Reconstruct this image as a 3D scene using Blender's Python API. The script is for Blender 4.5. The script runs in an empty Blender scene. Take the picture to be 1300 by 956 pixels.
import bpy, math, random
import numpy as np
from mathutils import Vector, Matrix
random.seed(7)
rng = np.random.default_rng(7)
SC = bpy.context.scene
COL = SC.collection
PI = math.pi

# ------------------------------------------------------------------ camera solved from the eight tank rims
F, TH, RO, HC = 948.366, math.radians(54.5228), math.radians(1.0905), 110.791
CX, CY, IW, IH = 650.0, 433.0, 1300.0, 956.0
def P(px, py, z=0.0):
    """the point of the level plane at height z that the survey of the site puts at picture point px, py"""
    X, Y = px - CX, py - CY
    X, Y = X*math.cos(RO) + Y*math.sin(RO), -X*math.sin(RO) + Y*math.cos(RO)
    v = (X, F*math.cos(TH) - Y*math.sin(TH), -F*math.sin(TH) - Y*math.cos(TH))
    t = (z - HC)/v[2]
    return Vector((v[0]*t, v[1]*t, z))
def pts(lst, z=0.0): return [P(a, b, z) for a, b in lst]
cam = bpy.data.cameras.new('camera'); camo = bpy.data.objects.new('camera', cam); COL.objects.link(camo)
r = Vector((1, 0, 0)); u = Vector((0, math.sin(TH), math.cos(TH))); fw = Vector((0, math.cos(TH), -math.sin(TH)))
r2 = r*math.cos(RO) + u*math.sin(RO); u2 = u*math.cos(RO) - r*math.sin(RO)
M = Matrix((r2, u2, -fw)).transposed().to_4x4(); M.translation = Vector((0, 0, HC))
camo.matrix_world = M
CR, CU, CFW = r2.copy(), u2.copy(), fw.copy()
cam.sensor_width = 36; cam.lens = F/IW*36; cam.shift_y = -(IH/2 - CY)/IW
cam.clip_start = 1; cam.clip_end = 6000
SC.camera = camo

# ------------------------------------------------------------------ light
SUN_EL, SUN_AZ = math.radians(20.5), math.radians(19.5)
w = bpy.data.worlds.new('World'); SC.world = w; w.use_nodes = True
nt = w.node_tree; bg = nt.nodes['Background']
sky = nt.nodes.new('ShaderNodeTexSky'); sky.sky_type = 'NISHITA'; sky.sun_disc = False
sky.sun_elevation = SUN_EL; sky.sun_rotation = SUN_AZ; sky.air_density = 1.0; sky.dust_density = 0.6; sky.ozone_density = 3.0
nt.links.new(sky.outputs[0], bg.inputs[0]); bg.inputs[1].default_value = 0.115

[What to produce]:
Using the data above, reproduce every line exactly.

[Exercise answer]:
Reconstruct this image as a 3D scene using Blender's Python API. The script is for Blender 4.5. The script runs in an empty Blender scene. Take the picture to be 1300 by 956 pixels.
import bpy, math, random
import numpy as np
from mathutils import Vector, Matrix
random.seed(7)
rng = np.random.default_rng(7)
SC = bpy.context.scene
COL = SC.collection
PI = math.pi

# ------------------------------------------------------------------ camera solved from the eight tank rims
F, TH, RO, HC = 948.366, math.radians(54.5228), math.radians(1.0905), 110.791
CX, CY, IW, IH = 650.0, 433.0, 1300.0, 956.0
def P(px, py, z=0.0):
    """the point of the level plane at height z that the survey of the site puts at picture point px, py"""
    X, Y = px - CX, py - CY
    X, Y = X*math.cos(RO) + Y*math.sin(RO), -X*math.sin(RO) + Y*math.cos(RO)
    v = (X, F*math.cos(TH) - Y*math.sin(TH), -F*math.sin(TH) - Y*math.cos(TH))
    t = (z - HC)/v[2]
    return Vector((v[0]*t, v[1]*t, z))
def pts(lst, z=0.0): return [P(a, b, z) for a, b in lst]
cam = bpy.data.cameras.new('camera'); camo = bpy.data.objects.new('camera', cam); COL.objects.link(camo)
r = Vector((1, 0, 0)); u = Vector((0, math.sin(TH), math.cos(TH))); fw = Vector((0, math.cos(TH), -math.sin(TH)))
r2 = r*math.cos(RO) + u*math.sin(RO); u2 = u*math.cos(RO) - r*math.sin(RO)
M = Matrix((r2, u2, -fw)).transposed().to_4x4(); M.translation = Vector((0, 0, HC))
camo.matrix_world = M
CR, CU, CFW = r2.copy(), u2.copy(), fw.copy()
cam.sensor_width = 36; cam.lens = F/IW*36; cam.shift_y = -(IH/2 - CY)/IW
cam.clip_start = 1; cam.clip_end = 6000
SC.camera = camo

# ------------------------------------------------------------------ light
SUN_EL, SUN_AZ = math.radians(20.5), math.radians(19.5)
w = bpy.data.worlds.new('World'); SC.world = w; w.use_nodes = True
nt = w.node_tree; bg = nt.nodes['Background']
sky = nt.nodes.new('ShaderNodeTexSky'); sky.sky_type = 'NISHITA'; sky.sun_disc = False
sky.sun_elevation = SUN_EL; sky.sun_rotation = SUN_AZ; sky.air_density = 1.0; sky.dust_density = 0.6; sky.ozone_density = 3.0
nt.links.new(sky.outputs[0], bg.inputs[0]); bg.inputs[1].default_value = 0.115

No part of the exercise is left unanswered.